Das OVG hat demgegenüber das Urteil des Verwaltungsgerichts bestätigt. Anders als der Kläger meine, beurteilten sich die Rechtsbeziehungen zwischen Friedhofsträger und Nutzungsrechtsinhaber auch im Fall des Erwerbs einer Wahlgrabstätte nicht nach vertragsrechtlichen Grundsätzen, sondern auf der Grundlage einer Satzung, die die Benutzung des Friedhofs als öffentlicher Einrichtung regelt (vgl. § 4 BestG NRW); - was auch für Friedhöfe gelte, die in Trägerschaft von als Körperschaften des öffentlichen Rechts organisierten Religionsgemeinschaften stehen.

Mit der Einräumung eines Nutzungsrechts an dem zweistelligen Urnenwahlgrab habe der Kläger ein subjektiv-öffentliches Recht auf die ausschließliche Benutzung dieses Wahlgrabs durch sich und seine Angehörigen oder Rechtsnachfolger für 20 Jahre erworben. Damit sei aber nicht zugleich eine Entscheidung über eine (gleich lange) Ruhezeit aller damals und später dort beizusetzenden Verstorbenen getroffen worden. Diese werde nicht durch eine individuelle Entscheidung gegenüber dem Nutzungsberechtigten, sondern allein in der Friedhofsordnung festgelegt und könne unter Berücksichtigung ihrer Zwecksetzung auch bei bereits belegten Gräbern jederzeit verlängert oder verkürzt werden.

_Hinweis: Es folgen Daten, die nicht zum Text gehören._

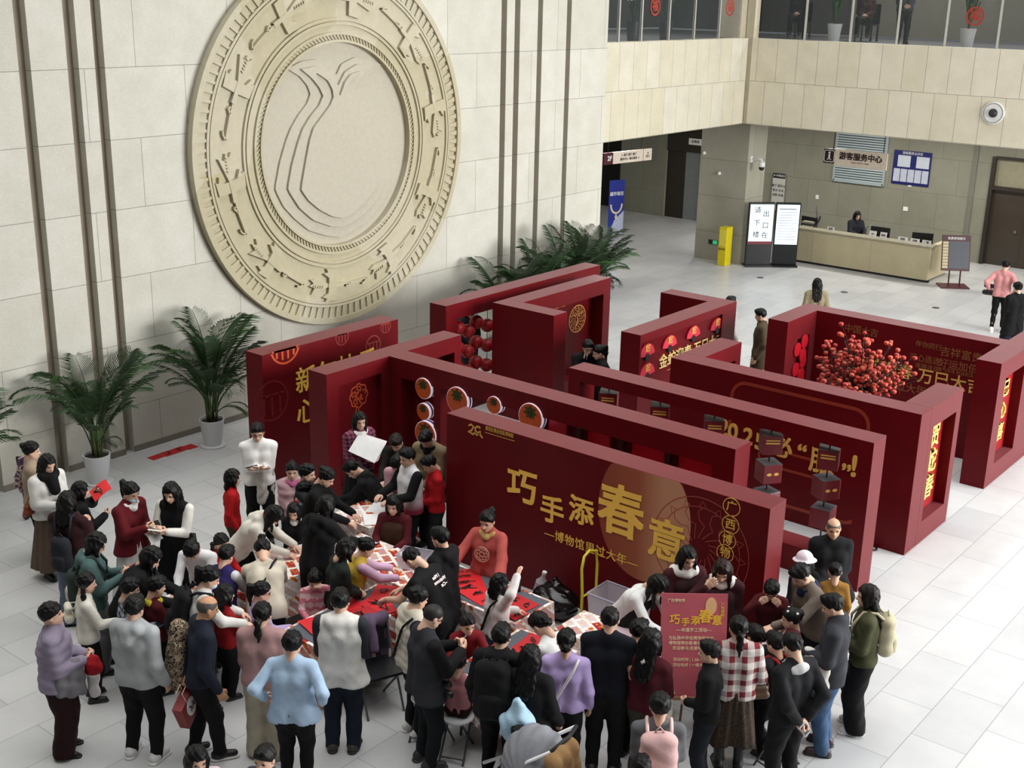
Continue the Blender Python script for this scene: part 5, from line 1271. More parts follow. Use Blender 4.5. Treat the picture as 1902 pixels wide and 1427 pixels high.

Dabei seien nach der Vorgabe in § 4 Abs. 2 BestG NRW für Erdbestattungen und Aschenbeisetzungen gleich lange Ruhezeiten festzulegen. Daraus folge zugleich, dass die (verbleibende) Nutzungszeit an einem Wahlgrab zumindest im Zeitpunkt einer beabsichtigten Beisetzung oder Bestattung der zu diesem Zeitpunkt nach Maßgabe der Satzung geltenden Ruhezeit zu entsprechen hat. Ist dies nicht der Fall, sei das Nutzungsrecht entsprechend zu verlängern, wofür wiederum weitere Gebühren erhoben werden könnten. Denn grundsätzlich stelle jede Verlängerung eines Nutzungsrechts, die einem Berechtigten im gebührenrechtlichen Sinne zurechenbar sei, eine Leistung des Friedhofsträgers und damit eine weitere Inanspruchnahme des Friedhofs als öffentlicher Einrichtung dar.

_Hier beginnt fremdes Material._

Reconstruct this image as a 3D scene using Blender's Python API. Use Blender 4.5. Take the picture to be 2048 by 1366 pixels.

Der Kläger könne sich auch nicht darauf berufen, die Beklagte habe in dem ursprünglichen Gebührenbescheid betreffend den Erwerb des Nutzungsrechts für das Urnengrab die Verlängerungsgebühr bindend auf einen geringeren Betrag festgesetzt habe. Dies treffe schon deshalb nicht zu, weil in dem Bescheid nicht über eine Verlängerungsgebühr, sondern allein über die Gebühr für die erstmalige Überlassung des Nutzungsrechts sowie die weiteren Bestattungsgebühren entschieden worden sei. Soweit dort der damals geltende Satz für die Verlängerungsgebühr angegeben worden sei, sei dies überflüssig gewesen und habe ersichtlich nur informatorischen Gehalt gehabt.